● DO THIS: Every line below must be reproduced exactly. Copy them all.
────────────────────
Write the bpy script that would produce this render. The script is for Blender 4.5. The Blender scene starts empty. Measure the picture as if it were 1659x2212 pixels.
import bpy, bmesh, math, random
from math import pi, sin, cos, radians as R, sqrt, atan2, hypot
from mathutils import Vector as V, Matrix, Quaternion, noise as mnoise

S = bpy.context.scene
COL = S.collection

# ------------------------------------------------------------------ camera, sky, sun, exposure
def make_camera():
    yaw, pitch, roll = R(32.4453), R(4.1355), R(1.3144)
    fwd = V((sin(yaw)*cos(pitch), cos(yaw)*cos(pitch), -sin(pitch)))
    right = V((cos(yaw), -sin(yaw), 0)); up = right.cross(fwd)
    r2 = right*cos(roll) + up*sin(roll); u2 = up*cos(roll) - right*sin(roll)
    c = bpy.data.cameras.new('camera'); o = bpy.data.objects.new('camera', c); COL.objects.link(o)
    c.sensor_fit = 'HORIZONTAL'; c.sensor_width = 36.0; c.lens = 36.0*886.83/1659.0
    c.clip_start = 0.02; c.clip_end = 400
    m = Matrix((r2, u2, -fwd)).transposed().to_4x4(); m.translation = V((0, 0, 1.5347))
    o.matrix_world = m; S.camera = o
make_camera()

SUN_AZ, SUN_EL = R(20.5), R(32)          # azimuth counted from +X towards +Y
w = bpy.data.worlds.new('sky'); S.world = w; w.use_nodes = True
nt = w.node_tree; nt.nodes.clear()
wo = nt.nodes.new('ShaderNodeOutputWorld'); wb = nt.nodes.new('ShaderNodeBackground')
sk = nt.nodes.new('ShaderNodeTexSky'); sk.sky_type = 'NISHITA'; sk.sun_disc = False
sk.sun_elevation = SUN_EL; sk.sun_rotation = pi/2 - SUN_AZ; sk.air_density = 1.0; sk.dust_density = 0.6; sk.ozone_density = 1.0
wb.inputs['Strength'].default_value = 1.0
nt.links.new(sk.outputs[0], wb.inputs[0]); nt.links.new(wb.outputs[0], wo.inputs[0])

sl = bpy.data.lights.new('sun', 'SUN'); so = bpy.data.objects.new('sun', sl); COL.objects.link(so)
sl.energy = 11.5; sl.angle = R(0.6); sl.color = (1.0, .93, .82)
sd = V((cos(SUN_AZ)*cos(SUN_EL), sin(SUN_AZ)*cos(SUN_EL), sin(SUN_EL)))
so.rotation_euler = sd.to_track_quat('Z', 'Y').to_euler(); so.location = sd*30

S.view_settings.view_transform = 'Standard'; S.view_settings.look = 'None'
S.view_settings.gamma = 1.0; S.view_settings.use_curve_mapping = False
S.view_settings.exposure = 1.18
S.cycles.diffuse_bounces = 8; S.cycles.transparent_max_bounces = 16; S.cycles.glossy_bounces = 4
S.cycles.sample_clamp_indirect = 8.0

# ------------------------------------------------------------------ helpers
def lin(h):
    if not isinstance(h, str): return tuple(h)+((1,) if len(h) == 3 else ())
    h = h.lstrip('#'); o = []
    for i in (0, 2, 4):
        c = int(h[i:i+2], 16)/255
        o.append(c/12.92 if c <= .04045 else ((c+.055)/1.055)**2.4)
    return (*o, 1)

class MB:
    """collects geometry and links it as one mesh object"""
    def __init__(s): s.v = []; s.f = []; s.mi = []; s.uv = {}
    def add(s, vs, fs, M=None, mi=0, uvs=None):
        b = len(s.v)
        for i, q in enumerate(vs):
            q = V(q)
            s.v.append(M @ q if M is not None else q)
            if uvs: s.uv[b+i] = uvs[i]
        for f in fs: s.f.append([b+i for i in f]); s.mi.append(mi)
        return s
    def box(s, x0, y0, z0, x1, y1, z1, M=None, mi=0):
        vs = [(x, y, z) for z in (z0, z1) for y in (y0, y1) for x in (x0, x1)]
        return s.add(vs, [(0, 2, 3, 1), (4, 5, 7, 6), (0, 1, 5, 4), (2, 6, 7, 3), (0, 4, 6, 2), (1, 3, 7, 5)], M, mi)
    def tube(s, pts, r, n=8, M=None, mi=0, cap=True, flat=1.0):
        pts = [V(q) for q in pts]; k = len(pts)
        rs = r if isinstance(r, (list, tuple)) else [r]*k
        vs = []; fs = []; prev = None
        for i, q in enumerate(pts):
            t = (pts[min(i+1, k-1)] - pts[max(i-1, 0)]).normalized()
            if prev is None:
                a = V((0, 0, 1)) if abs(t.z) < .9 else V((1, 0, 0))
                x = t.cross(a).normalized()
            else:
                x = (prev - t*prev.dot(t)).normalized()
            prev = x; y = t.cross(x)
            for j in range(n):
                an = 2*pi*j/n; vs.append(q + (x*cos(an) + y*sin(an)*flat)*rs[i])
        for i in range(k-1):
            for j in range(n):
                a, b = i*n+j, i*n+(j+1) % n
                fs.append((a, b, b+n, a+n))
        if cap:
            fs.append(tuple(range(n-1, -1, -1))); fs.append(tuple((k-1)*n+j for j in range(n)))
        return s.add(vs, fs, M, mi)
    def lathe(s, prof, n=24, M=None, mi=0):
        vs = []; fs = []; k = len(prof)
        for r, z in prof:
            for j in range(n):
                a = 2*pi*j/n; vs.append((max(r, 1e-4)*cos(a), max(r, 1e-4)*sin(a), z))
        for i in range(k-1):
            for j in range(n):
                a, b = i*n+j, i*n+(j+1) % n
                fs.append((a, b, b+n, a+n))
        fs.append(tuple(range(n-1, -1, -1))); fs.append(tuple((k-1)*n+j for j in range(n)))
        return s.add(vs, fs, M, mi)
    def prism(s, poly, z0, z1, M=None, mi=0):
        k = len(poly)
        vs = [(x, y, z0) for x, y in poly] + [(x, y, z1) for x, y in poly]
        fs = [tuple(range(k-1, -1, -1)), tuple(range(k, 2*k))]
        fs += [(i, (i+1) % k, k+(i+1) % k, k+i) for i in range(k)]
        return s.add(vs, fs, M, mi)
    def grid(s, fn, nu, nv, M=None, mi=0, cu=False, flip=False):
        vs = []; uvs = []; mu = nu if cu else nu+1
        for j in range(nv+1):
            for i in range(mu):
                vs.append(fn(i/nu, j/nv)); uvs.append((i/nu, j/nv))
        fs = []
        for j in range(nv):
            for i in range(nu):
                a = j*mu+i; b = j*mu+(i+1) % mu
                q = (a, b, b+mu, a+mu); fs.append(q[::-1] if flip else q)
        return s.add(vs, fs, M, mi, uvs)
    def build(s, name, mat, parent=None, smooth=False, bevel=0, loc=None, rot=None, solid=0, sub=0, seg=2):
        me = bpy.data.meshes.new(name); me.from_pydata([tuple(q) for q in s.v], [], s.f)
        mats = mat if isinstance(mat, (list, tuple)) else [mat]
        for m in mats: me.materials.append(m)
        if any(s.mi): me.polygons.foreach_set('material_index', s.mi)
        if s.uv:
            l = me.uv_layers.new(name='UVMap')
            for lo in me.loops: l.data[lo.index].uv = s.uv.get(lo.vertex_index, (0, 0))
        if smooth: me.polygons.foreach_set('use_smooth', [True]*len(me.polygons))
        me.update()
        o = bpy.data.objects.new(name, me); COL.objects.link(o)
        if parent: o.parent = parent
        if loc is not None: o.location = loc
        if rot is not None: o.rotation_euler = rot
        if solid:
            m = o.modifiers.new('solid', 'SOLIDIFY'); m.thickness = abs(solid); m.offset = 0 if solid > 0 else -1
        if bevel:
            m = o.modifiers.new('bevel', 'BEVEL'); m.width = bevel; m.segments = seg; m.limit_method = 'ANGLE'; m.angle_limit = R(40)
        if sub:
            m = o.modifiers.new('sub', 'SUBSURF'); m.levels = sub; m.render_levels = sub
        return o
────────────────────
● RESULT OF THE EXERCISE:
Write the bpy script that would produce this render. The script is for Blender 4.5. The Blender scene starts empty. Measure the picture as if it were 1659x2212 pixels.
import bpy, bmesh, math, random
from math import pi, sin, cos, radians as R, sqrt, atan2, hypot
from mathutils import Vector as V, Matrix, Quaternion, noise as mnoise

S = bpy.context.scene
COL = S.collection

# ------------------------------------------------------------------ camera, sky, sun, exposure
def make_camera():
    yaw, pitch, roll = R(32.4453), R(4.1355), R(1.3144)
    fwd = V((sin(yaw)*cos(pitch), cos(yaw)*cos(pitch), -sin(pitch)))
    right = V((cos(yaw), -sin(yaw), 0)); up = right.cross(fwd)
    r2 = right*cos(roll) + up*sin(roll); u2 = up*cos(roll) - right*sin(roll)
    c = bpy.data.cameras.new('camera'); o = bpy.data.objects.new('camera', c); COL.objects.link(o)
    c.sensor_fit = 'HORIZONTAL'; c.sensor_width = 36.0; c.lens = 36.0*886.83/1659.0
    c.clip_start = 0.02; c.clip_end = 400
    m = Matrix((r2, u2, -fwd)).transposed().to_4x4(); m.translation = V((0, 0, 1.5347))
    o.matrix_world = m; S.camera = o
make_camera()

SUN_AZ, SUN_EL = R(20.5), R(32)          # azimuth counted from +X towards +Y
w = bpy.data.worlds.new('sky'); S.world = w; w.use_nodes = True
nt = w.node_tree; nt.nodes.clear()
wo = nt.nodes.new('ShaderNodeOutputWorld'); wb = nt.nodes.new('ShaderNodeBackground')
sk = nt.nodes.new('ShaderNodeTexSky'); sk.sky_type = 'NISHITA'; sk.sun_disc = False
sk.sun_elevation = SUN_EL; sk.sun_rotation = pi/2 - SUN_AZ; sk.air_density = 1.0; sk.dust_density = 0.6; sk.ozone_density = 1.0
wb.inputs['Strength'].default_value = 1.0
nt.links.new(sk.outputs[0], wb.inputs[0]); nt.links.new(wb.outputs[0], wo.inputs[0])

sl = bpy.data.lights.new('sun', 'SUN'); so = bpy.data.objects.new('sun', sl); COL.objects.link(so)
sl.energy = 11.5; sl.angle = R(0.6); sl.color = (1.0, .93, .82)
sd = V((cos(SUN_AZ)*cos(SUN_EL), sin(SUN_AZ)*cos(SUN_EL), sin(SUN_EL)))
so.rotation_euler = sd.to_track_quat('Z', 'Y').to_euler(); so.location = sd*30

S.view_settings.view_transform = 'Standard'; S.view_settings.look = 'None'
S.view_settings.gamma = 1.0; S.view_settings.use_curve_mapping = False
S.view_settings.exposure = 1.18
S.cycles.diffuse_bounces = 8; S.cycles.transparent_max_bounces = 16; S.cycles.glossy_bounces = 4
S.cycles.sample_clamp_indirect = 8.0

# ------------------------------------------------------------------ helpers
def lin(h):
    if not isinstance(h, str): return tuple(h)+((1,) if len(h) == 3 else ())
    h = h.lstrip('#'); o = []
    for i in (0, 2, 4):
        c = int(h[i:i+2], 16)/255
        o.append(c/12.92 if c <= .04045 else ((c+.055)/1.055)**2.4)
    return (*o, 1)

class MB:
    """collects geometry and links it as one mesh object"""
    def __init__(s): s.v = []; s.f = []; s.mi = []; s.uv = {}
    def add(s, vs, fs, M=None, mi=0, uvs=None):
        b = len(s.v)
        for i, q in enumerate(vs):
            q = V(q)
            s.v.append(M @ q if M is not None else q)
            if uvs: s.uv[b+i] = uvs[i]
        for f in fs: s.f.append([b+i for i in f]); s.mi.append(mi)
        return s
    def box(s, x0, y0, z0, x1, y1, z1, M=None, mi=0):
        vs = [(x, y, z) for z in (z0, z1) for y in (y0, y1) for x in (x0, x1)]
        return s.add(vs, [(0, 2, 3, 1), (4, 5, 7, 6), (0, 1, 5, 4), (2, 6, 7, 3), (0, 4, 6, 2), (1, 3, 7, 5)], M, mi)
    def tube(s, pts, r, n=8, M=None, mi=0, cap=True, flat=1.0):
        pts = [V(q) for q in pts]; k = len(pts)
        rs = r if isinstance(r, (list, tuple)) else [r]*k
        vs = []; fs = []; prev = None
        for i, q in enumerate(pts):
            t = (pts[min(i+1, k-1)] - pts[max(i-1, 0)]).normalized()
            if prev is None:
                a = V((0, 0, 1)) if abs(t.z) < .9 else V((1, 0, 0))
                x = t.cross(a).normalized()
            else:
                x = (prev - t*prev.dot(t)).normalized()
            prev = x; y = t.cross(x)
            for j in range(n):
                an = 2*pi*j/n; vs.append(q + (x*cos(an) + y*sin(an)*flat)*rs[i])
        for i in range(k-1):
            for j in range(n):
                a, b = i*n+j, i*n+(j+1) % n
                fs.append((a, b, b+n, a+n))
        if cap:
            fs.append(tuple(range(n-1, -1, -1))); fs.append(tuple((k-1)*n+j for j in range(n)))
        return s.add(vs, fs, M, mi)
    def lathe(s, prof, n=24, M=None, mi=0):
        vs = []; fs = []; k = len(prof)
        for r, z in prof:
            for j in range(n):
                a = 2*pi*j/n; vs.append((max(r, 1e-4)*cos(a), max(r, 1e-4)*sin(a), z))
        for i in range(k-1):
            for j in range(n):
                a, b = i*n+j, i*n+(j+1) % n
                fs.append((a, b, b+n, a+n))
        fs.append(tuple(range(n-1, -1, -1))); fs.append(tuple((k-1)*n+j for j in range(n)))
        return s.add(vs, fs, M, mi)
    def prism(s, poly, z0, z1, M=None, mi=0):
        k = len(poly)
        vs = [(x, y, z0) for x, y in poly] + [(x, y, z1) for x, y in poly]
        fs = [tuple(range(k-1, -1, -1)), tuple(range(k, 2*k))]
        fs += [(i, (i+1) % k, k+(i+1) % k, k+i) for i in range(k)]
        return s.add(vs, fs, M, mi)
    def grid(s, fn, nu, nv, M=None, mi=0, cu=False, flip=False):
        vs = []; uvs = []; mu = nu if cu else nu+1
        for j in range(nv+1):
            for i in range(mu):
                vs.append(fn(i/nu, j/nv)); uvs.append((i/nu, j/nv))
        fs = []
        for j in range(nv):
            for i in range(nu):
                a = j*mu+i; b = j*mu+(i+1) % mu
                q = (a, b, b+mu, a+mu); fs.append(q[::-1] if flip else q)
        return s.add(vs, fs, M, mi, uvs)
    def build(s, name, mat, parent=None, smooth=False, bevel=0, loc=None, rot=None, solid=0, sub=0, seg=2):
        me = bpy.data.meshes.new(name); me.from_pydata([tuple(q) for q in s.v], [], s.f)
        mats = mat if isinstance(mat, (list, tuple)) else [mat]
        for m in mats: me.materials.append(m)
        if any(s.mi): me.polygons.foreach_set('material_index', s.mi)
        if s.uv:
            l = me.uv_layers.new(name='UVMap')
            for lo in me.loops: l.data[lo.index].uv = s.uv.get(lo.vertex_index, (0, 0))
        if smooth: me.polygons.foreach_set('use_smooth', [True]*len(me.polygons))
        me.update()
        o = bpy.data.objects.new(name, me); COL.objects.link(o)
        if parent: o.parent = parent
        if loc is not None: o.location = loc
        if rot is not None: o.rotation_euler = rot
        if solid:
            m = o.modifiers.new('solid', 'SOLIDIFY'); m.thickness = abs(solid); m.offset = 0 if solid > 0 else -1
        if bevel:
            m = o.modifiers.new('bevel', 'BEVEL'); m.width = bevel; m.segments = seg; m.limit_method = 'ANGLE'; m.angle_limit = R(40)
        if sub:
            m = o.modifiers.new('sub', 'SUBSURF'); m.levels = sub; m.render_levels = sub
        return o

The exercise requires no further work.